Dataset section:
====

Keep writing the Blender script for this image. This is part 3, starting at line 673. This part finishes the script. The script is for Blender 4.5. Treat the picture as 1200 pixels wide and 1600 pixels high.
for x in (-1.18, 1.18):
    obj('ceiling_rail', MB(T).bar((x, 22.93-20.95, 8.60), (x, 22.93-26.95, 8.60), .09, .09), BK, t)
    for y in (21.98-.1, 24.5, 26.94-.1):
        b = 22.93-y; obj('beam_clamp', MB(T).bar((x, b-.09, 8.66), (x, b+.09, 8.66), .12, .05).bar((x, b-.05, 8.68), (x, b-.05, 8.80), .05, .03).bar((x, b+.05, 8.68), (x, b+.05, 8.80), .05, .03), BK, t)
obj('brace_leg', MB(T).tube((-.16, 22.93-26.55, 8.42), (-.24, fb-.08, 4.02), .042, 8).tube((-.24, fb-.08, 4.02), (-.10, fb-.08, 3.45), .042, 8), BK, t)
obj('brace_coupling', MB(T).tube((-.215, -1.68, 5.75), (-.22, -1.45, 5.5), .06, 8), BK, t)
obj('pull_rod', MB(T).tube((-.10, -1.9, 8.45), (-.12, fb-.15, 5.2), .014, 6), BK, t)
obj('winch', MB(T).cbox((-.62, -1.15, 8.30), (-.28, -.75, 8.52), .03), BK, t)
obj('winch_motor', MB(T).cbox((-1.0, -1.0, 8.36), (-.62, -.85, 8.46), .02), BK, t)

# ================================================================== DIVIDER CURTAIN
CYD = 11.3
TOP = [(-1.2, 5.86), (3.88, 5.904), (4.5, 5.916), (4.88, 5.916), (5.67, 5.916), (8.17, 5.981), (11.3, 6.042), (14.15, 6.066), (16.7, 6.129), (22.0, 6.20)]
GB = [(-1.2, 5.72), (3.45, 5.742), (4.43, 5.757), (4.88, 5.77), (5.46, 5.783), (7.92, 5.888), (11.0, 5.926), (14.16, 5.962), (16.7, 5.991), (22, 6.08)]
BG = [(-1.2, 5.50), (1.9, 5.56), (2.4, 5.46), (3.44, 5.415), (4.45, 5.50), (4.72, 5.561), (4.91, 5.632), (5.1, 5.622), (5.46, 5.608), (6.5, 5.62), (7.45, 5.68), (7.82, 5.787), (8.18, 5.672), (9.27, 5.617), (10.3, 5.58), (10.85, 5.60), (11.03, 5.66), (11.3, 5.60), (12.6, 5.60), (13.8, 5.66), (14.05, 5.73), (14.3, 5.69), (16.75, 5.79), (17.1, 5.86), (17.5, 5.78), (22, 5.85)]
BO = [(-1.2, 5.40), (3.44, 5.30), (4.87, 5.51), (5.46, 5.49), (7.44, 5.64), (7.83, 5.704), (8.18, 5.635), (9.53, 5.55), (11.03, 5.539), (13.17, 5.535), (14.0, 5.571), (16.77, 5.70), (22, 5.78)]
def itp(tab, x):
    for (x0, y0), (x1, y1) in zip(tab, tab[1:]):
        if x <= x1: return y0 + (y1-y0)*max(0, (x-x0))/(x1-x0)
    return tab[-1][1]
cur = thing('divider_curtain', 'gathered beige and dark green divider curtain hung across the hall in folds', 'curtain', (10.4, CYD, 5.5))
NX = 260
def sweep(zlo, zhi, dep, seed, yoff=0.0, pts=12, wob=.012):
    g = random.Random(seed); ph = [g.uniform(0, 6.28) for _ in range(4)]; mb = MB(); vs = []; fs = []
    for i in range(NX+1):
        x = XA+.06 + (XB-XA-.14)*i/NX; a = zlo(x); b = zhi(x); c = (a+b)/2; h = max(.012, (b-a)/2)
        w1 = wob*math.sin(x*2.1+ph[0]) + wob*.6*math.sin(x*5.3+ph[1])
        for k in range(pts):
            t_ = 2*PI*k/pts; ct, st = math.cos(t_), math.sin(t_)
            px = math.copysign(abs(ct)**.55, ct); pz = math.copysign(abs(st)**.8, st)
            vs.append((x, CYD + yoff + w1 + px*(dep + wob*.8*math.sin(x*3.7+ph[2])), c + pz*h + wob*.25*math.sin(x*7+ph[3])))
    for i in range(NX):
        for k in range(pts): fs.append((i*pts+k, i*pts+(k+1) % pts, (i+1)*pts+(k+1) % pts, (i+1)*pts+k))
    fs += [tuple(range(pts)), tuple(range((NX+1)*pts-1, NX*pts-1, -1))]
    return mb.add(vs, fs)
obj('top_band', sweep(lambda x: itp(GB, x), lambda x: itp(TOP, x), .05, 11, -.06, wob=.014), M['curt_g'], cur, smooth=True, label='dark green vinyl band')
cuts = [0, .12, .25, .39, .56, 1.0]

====

Directions:
Nothing in the listing may be changed; retype it all exactly.

Result of this task:
Keep writing the Blender script for this image. This is part 3, starting at line 673. This part finishes the script. The script is for Blender 4.5. Treat the picture as 1200 pixels wide and 1600 pixels high.
for x in (-1.18, 1.18):
    obj('ceiling_rail', MB(T).bar((x, 22.93-20.95, 8.60), (x, 22.93-26.95, 8.60), .09, .09), BK, t)
    for y in (21.98-.1, 24.5, 26.94-.1):
        b = 22.93-y; obj('beam_clamp', MB(T).bar((x, b-.09, 8.66), (x, b+.09, 8.66), .12, .05).bar((x, b-.05, 8.68), (x, b-.05, 8.80), .05, .03).bar((x, b+.05, 8.68), (x, b+.05, 8.80), .05, .03), BK, t)
obj('brace_leg', MB(T).tube((-.16, 22.93-26.55, 8.42), (-.24, fb-.08, 4.02), .042, 8).tube((-.24, fb-.08, 4.02), (-.10, fb-.08, 3.45), .042, 8), BK, t)
obj('brace_coupling', MB(T).tube((-.215, -1.68, 5.75), (-.22, -1.45, 5.5), .06, 8), BK, t)
obj('pull_rod', MB(T).tube((-.10, -1.9, 8.45), (-.12, fb-.15, 5.2), .014, 6), BK, t)
obj('winch', MB(T).cbox((-.62, -1.15, 8.30), (-.28, -.75, 8.52), .03), BK, t)
obj('winch_motor', MB(T).cbox((-1.0, -1.0, 8.36), (-.62, -.85, 8.46), .02), BK, t)

# ================================================================== DIVIDER CURTAIN
CYD = 11.3
TOP = [(-1.2, 5.86), (3.88, 5.904), (4.5, 5.916), (4.88, 5.916), (5.67, 5.916), (8.17, 5.981), (11.3, 6.042), (14.15, 6.066), (16.7, 6.129), (22.0, 6.20)]
GB = [(-1.2, 5.72), (3.45, 5.742), (4.43, 5.757), (4.88, 5.77), (5.46, 5.783), (7.92, 5.888), (11.0, 5.926), (14.16, 5.962), (16.7, 5.991), (22, 6.08)]
BG = [(-1.2, 5.50), (1.9, 5.56), (2.4, 5.46), (3.44, 5.415), (4.45, 5.50), (4.72, 5.561), (4.91, 5.632), (5.1, 5.622), (5.46, 5.608), (6.5, 5.62), (7.45, 5.68), (7.82, 5.787), (8.18, 5.672), (9.27, 5.617), (10.3, 5.58), (10.85, 5.60), (11.03, 5.66), (11.3, 5.60), (12.6, 5.60), (13.8, 5.66), (14.05, 5.73), (14.3, 5.69), (16.75, 5.79), (17.1, 5.86), (17.5, 5.78), (22, 5.85)]
BO = [(-1.2, 5.40), (3.44, 5.30), (4.87, 5.51), (5.46, 5.49), (7.44, 5.64), (7.83, 5.704), (8.18, 5.635), (9.53, 5.55), (11.03, 5.539), (13.17, 5.535), (14.0, 5.571), (16.77, 5.70), (22, 5.78)]
def itp(tab, x):
    for (x0, y0), (x1, y1) in zip(tab, tab[1:]):
        if x <= x1: return y0 + (y1-y0)*max(0, (x-x0))/(x1-x0)
    return tab[-1][1]
cur = thing('divider_curtain', 'gathered beige and dark green divider curtain hung across the hall in folds', 'curtain', (10.4, CYD, 5.5))
NX = 260
def sweep(zlo, zhi, dep, seed, yoff=0.0, pts=12, wob=.012):
    g = random.Random(seed); ph = [g.uniform(0, 6.28) for _ in range(4)]; mb = MB(); vs = []; fs = []
    for i in range(NX+1):
        x = XA+.06 + (XB-XA-.14)*i/NX; a = zlo(x); b = zhi(x); c = (a+b)/2; h = max(.012, (b-a)/2)
        w1 = wob*math.sin(x*2.1+ph[0]) + wob*.6*math.sin(x*5.3+ph[1])
        for k in range(pts):
            t_ = 2*PI*k/pts; ct, st = math.cos(t_), math.sin(t_)
            px = math.copysign(abs(ct)**.55, ct); pz = math.copysign(abs(st)**.8, st)
            vs.append((x, CYD + yoff + w1 + px*(dep + wob*.8*math.sin(x*3.7+ph[2])), c + pz*h + wob*.25*math.sin(x*7+ph[3])))
    for i in range(NX):
        for k in range(pts): fs.append((i*pts+k, i*pts+(k+1) % pts, (i+1)*pts+(k+1) % pts, (i+1)*pts+k))
    fs += [tuple(range(pts)), tuple(range((NX+1)*pts-1, NX*pts-1, -1))]
    return mb.add(vs, fs)
obj('top_band', sweep(lambda x: itp(GB, x), lambda x: itp(TOP, x), .05, 11, -.06, wob=.014), M['curt_g'], cur, smooth=True, label='dark green vinyl band')
cuts = [0, .12, .25, .39, .56, 1.0]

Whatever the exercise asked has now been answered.